Aproveché dos elementos de toda aquella circunstancia: el espíritu andariego de Edgar y su carro. Tuvo un Chevrolet Sprint y una noche de miércoles nos fuimos al pueblo de Evitar, muy cerca de Mahates. Qué nombre tan extraño: supe entonces que la idea de sus fundadores era evitar conflictos, escaramuzas y peleas con las poblaciones vecinas. Edgar sabía que en Evitar hacen hablar los tambores de particular manera. Esa noche, cuando los tambores descansaban de su sesión de coros, nos hablaban a cada uno de nosotros. Nos preguntaban cosas y los tamboreros se reían de nuestro asombro.

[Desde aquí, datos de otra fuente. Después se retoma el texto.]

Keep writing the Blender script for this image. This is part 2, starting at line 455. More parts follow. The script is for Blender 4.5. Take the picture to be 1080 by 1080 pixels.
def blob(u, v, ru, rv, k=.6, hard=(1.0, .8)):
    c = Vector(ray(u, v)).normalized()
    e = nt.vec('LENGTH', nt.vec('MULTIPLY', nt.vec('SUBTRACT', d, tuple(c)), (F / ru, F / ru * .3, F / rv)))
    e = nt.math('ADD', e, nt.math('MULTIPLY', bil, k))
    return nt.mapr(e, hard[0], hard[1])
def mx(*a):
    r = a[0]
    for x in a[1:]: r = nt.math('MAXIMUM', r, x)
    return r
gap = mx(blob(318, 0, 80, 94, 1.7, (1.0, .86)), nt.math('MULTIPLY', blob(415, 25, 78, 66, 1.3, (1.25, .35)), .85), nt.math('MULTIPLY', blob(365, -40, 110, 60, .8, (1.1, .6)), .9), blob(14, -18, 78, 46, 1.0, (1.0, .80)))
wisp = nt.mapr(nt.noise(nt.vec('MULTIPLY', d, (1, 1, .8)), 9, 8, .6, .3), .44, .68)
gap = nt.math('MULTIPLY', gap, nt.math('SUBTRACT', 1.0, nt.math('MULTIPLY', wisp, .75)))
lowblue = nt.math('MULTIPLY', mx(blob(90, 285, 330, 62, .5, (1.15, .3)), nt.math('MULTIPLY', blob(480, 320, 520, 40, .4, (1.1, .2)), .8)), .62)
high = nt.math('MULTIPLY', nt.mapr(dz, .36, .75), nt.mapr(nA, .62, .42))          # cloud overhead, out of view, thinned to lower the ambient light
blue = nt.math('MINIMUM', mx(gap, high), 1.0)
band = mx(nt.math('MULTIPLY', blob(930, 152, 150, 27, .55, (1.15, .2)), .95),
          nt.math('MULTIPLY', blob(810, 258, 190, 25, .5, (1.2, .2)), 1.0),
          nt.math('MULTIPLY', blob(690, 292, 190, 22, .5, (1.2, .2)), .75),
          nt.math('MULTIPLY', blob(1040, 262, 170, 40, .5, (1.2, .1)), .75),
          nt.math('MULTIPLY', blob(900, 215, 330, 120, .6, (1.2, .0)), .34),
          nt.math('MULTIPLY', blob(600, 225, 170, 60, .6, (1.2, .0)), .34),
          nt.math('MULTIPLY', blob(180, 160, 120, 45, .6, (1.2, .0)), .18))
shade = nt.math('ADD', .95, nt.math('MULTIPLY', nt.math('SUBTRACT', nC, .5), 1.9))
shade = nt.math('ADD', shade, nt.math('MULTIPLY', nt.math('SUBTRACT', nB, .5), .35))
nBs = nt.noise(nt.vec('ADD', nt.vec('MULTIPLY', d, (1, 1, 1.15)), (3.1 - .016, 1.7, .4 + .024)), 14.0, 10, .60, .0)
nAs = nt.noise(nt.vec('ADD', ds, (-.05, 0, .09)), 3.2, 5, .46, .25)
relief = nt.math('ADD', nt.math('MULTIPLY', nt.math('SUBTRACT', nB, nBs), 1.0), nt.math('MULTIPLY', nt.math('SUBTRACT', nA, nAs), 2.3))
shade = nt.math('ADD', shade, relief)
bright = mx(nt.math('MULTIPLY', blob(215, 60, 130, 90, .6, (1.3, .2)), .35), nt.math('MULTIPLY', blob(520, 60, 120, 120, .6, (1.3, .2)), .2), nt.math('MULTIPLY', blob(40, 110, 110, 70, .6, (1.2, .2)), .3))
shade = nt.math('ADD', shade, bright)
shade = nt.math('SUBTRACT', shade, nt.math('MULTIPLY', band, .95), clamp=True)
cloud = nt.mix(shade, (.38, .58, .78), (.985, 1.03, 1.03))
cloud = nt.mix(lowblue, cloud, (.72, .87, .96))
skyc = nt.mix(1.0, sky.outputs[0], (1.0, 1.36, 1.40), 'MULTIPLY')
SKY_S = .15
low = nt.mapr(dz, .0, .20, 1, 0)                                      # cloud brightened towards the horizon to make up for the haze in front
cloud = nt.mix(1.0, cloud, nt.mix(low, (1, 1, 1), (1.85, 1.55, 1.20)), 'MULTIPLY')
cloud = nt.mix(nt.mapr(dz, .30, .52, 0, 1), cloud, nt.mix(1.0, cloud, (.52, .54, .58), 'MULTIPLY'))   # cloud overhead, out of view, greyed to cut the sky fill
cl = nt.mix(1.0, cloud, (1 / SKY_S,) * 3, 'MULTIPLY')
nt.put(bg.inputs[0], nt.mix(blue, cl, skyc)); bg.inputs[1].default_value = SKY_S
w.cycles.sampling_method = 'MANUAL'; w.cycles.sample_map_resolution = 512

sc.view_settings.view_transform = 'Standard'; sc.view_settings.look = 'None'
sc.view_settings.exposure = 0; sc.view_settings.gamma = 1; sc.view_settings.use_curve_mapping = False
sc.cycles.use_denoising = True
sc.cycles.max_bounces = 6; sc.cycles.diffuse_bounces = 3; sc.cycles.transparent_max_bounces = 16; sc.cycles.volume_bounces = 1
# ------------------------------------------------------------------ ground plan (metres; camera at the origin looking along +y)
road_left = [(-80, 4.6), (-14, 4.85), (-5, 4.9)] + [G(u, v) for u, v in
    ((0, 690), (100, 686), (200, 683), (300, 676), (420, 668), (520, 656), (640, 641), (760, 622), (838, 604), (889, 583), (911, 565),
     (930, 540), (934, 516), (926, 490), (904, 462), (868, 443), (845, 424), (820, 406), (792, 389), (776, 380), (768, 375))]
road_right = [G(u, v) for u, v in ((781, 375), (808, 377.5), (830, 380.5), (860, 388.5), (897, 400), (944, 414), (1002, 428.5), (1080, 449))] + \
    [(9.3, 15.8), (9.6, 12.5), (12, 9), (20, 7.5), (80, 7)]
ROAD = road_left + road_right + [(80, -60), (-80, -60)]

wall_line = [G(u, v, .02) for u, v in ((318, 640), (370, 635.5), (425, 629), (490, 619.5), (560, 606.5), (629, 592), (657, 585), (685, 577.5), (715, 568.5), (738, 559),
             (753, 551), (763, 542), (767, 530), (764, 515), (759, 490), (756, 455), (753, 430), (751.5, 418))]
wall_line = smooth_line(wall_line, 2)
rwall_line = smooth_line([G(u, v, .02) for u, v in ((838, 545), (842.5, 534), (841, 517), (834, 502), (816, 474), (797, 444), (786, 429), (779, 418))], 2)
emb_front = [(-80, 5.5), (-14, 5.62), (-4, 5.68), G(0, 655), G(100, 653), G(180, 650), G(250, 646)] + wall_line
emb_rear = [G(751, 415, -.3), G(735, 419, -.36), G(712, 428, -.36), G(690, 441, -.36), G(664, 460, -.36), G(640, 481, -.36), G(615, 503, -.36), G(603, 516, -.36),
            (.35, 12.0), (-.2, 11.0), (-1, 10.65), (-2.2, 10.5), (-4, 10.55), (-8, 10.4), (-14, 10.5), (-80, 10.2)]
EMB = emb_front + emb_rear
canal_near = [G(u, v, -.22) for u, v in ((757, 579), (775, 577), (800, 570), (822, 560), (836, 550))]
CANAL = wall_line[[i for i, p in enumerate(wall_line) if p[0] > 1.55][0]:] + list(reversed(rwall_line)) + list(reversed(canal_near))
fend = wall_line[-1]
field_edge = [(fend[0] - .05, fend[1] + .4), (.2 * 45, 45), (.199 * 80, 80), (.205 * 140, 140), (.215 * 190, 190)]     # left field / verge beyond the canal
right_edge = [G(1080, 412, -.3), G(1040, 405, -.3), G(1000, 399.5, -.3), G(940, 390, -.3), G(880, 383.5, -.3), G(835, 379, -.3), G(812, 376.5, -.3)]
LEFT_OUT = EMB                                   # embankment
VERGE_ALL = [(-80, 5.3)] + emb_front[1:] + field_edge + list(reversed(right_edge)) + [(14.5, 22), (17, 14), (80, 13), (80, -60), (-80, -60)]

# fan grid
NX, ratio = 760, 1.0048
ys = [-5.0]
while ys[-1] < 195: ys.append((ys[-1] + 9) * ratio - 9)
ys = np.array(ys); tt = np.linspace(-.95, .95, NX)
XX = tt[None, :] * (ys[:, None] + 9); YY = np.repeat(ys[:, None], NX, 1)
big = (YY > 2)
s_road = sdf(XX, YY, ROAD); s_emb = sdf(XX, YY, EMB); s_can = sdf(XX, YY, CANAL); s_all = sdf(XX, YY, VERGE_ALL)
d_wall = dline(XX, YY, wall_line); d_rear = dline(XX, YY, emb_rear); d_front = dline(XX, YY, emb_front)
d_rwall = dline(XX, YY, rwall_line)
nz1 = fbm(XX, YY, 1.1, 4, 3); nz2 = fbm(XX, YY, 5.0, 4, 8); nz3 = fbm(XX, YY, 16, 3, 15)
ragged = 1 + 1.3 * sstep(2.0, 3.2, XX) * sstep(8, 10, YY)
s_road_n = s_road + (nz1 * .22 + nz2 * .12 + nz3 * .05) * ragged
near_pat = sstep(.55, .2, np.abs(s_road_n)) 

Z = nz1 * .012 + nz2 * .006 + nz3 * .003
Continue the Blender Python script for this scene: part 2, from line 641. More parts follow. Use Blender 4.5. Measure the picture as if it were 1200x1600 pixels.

Aproveché las andanzas de Edgar, su carro y sus saberes. Un día le dije que tenía que ir al Parque Tayrona a grabar algunas tomas en video. “Pon el carro que yo pago todo” Propuse. Llegamos en la tarde y en ese trasegar de caminos y senderos, llegamos a Playa Cañaveral. Nos tropezamos con unas piedras grises enterradas en el agua, como inmensos huevos prehistóricos. Se nos agotaron los temas de conversación, el sol estaba implacable y había sed. Vino el silencio. Había que atravesar la playa de un extremo a otro. La arena pesaba y cada vez se nos enterraban más los pies. Caminamos y caminamos y nos sentíamos en una banda sin fin de ejercicios aeróbicos. “Ricardo” Me interpeló. “¿En qué película estamos, que no llegamos? Me siento en una película del desierto” El apunte sirvió para reírnos y disfrutar un poco la situación.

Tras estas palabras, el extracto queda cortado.